M – Ein Film liebt seinen Mörder

Mag draußen auch eine Großstadt irrlichtern – die Koordinaten bleiben unausgesprochen. Gern überlassen wir den heimischen Geographie-Freaks die Ortsbestimmung und vertiefen uns in die Weltvermessung der Hauptfigur: „Hier ist das Wohnzimmer, hier ist das Bad, hier ist die Küche.“ Wachhund Lemmy, an den sich diese Worte richten, weiß – schon wegen der Sprachbarriere –, daß der Rest Schnüffeln ist.

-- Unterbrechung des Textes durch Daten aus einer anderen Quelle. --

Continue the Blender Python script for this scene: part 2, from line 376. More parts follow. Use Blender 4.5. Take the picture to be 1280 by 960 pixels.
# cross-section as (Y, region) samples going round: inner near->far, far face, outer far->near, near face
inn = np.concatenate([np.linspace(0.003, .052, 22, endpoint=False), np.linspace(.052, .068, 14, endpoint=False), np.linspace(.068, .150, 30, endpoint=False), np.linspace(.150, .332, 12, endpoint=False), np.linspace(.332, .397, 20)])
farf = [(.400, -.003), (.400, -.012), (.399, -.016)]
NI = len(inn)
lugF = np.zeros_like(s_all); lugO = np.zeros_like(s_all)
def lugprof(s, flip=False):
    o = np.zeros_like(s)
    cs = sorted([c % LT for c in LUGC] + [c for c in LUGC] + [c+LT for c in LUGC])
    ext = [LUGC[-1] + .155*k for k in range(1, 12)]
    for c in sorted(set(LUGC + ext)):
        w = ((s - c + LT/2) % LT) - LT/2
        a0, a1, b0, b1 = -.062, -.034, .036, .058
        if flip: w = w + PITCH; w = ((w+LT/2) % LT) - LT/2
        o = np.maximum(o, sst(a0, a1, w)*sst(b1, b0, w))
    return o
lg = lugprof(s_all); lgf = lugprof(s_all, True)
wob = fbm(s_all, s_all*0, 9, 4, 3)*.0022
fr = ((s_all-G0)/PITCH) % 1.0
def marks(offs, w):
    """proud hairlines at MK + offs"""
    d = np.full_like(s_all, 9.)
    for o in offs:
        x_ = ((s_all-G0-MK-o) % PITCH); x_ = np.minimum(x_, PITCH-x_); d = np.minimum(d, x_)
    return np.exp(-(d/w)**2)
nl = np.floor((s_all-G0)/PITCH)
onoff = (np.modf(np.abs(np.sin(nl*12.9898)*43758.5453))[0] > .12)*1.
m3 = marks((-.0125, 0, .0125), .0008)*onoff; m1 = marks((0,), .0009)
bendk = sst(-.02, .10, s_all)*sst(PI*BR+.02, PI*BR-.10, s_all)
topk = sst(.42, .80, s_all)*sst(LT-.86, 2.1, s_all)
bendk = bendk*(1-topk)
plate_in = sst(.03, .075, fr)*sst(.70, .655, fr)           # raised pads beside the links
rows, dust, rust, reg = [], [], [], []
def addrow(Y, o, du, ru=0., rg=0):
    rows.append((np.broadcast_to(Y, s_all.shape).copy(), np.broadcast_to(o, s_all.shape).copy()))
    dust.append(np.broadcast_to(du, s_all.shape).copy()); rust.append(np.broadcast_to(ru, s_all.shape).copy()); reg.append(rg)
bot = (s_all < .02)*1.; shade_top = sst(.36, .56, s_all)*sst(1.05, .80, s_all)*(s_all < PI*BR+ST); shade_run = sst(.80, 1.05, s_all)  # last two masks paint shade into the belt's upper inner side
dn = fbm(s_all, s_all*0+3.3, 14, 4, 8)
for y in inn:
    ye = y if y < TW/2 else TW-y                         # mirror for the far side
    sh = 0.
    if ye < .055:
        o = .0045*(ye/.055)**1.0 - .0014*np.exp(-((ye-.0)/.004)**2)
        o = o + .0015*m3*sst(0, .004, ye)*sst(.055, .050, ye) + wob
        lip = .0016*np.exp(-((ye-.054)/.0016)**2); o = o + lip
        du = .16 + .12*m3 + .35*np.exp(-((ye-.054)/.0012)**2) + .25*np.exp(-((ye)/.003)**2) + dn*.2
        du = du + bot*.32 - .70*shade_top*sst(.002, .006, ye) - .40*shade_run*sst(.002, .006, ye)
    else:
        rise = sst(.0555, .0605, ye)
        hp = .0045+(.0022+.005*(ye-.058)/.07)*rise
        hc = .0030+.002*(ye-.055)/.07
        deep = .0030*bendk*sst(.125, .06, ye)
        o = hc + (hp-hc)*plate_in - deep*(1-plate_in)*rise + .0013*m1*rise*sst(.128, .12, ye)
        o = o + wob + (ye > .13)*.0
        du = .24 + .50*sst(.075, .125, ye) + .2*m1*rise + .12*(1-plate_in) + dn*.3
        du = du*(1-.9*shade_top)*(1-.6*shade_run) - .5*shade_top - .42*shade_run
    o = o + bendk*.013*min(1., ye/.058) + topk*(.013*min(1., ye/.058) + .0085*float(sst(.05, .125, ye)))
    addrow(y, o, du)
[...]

So wie Lars Henning, der hier als Spätberufener erstmals zum Langfilm findet und – nolens volens – einen bis hin zum Angstschweiß zu eratmenden Riechfilm gedreht hat.

Auf kurzen und mittellangen Wellen versendete Henning seine Anliegen bisher – und bleibt dem Format selbst in diesem abendfüllenden Ausmaß treu. Nicht in der Länge, sondern als erzählerisches Statement: gegen den senderfinanzierten (Aus-)Plauderzwang. Ein Bekenntnis zu diesem Mörder schließlich, der es mit dem Reden nicht so hat. Denn im Knast ist Schweigen Gold und im geschenkten Leben als Wachmann danach mindestens Platin. „Weggemacht“ habe er damals Ehefrau und Tochter von Benedikt Dahlmann, so bricht es aus ihm heraus. Ein fast kindlicher Jargon, bei dem einem der „Totmacher“ Fritz Haarmann in den Sinn kommt.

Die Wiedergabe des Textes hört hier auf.